Esta forma de existir no les repliega sobre sí mismos, más bien al contrario, les impulsa a abrirse -con los tesoros que de Dios han recibido- al mundo entero sin excepción alguna; a un mundo pobre, carente y escaso de vida por la inmisericorde y brutal opresión que ejerce sobre su alma el dios-dinero (Mt 6,24); no en vano Jesús ofreció a todos los hombres esta invitación tan especial como necesaria: “Venid a mí los que estáis cansados y sobrecargados, y yo os daré descanso… Aprended de mí, que soy manso y humilde de corazón y hallaréis descanso para vuestras almas” (Mt 11,28-29). El drama que cargan tantos y tantos hermanos suyos impide a estos pastores hacer oídos sordos a sus gritos de auxilio, por lo que, al igual que Pablo, se exhortan a sí mismos: ¡ay de mí si no evangelizare! (1Co 9,16).

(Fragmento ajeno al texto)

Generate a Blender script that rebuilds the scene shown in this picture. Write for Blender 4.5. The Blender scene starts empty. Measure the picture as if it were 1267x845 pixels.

Bien saben estos pastores que su alianza con Dios, con el que conviven por la Palabra guardada, sólo es válida y real si se desdobla en alianza con los hombres todos, los lejanos y los cercanos. Por eso están prontos a partir adonde su Señor les envíe. No hay frontera que se resista a una alianza tejida con los hilos del amor eterno e indestructible de Dios.
Estos discípulos son pastores según el corazón de Dios, lo que les hace insultantemente libres. No están sujetos ni condicionados por “la última lumbrera”, cuyo esplendor no pocas veces “es como flor de hierba que se seca y desaparece” (1P 1,24). Son auténticos hombres de Dios que Él regala al mundo; se identifican con aquellos discípulos de los que habla Jesús. “Todo escriba que se ha hecho discípulo del Reino de los Cielos es semejante al dueño de una casa que saca de sus arcas lo nuevo y lo viejo” (Mt 13,52).
En su misión conjugan libertad con dignidad, propias de su Maestro y Señor, quien les parte la Palabra. Él es la Fuente de donde sacan, con gozo indescriptible, las aguas de la salvación (Is 12,3). Su ministerio refleja la libertad y la dignidad en estado puro, no en vano ambas son creación de Dios.